An integrated framework for criticality evaluation of oil & gas pipelines based on fuzzy logic inference and machine learning

Oil & gas transportation pipeline is susceptible to failure because of the influence of external complex environment and internal aggressive medium. It is necessary to accurately evaluate the failure criticality of the pipeline for developing reasonable protective measures. However, due to the complexity and uncertainty of the failure scenarios of the oil & gas pipeline, direct quantitative evaluation of the failure criticality is very difficult. Therefore, this paper proposed a novel evaluation framework based on an integration of fuzzy logic inference and machine learning approaches. In this framework, transportation interruption effect, safety/health effect, environment/ecological effect, and equipment maintenance effect are set as the influencing factors on failure criticality of pipelines.
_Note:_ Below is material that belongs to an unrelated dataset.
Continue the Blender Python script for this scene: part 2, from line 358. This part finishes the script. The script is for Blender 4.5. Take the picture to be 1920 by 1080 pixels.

Fuzzy logic inference was applied to generate the mapping relationship of the influencing factors to criticality index and establish the prediction model for criticality index evaluation of oil & gas pipelines. For facilitating the evaluation process, three machine learning approaches (i.e., multilayer perceptron, support vector regression and random forest) were employed to fit the relationship so as to construct an additional, easy-to-use prediction model. Furthermore, the sensitivity of each influencing factor was discussed by Sobol method. The results show that the random forest model has better prediction capability in comparison of the other two models, and safety/health effect and environment/ecological effect have the biggest impact on criticality. Finally, an application example of natural gas pipeline was conducted by using the proposed framework, which verified its practicability and flexibility.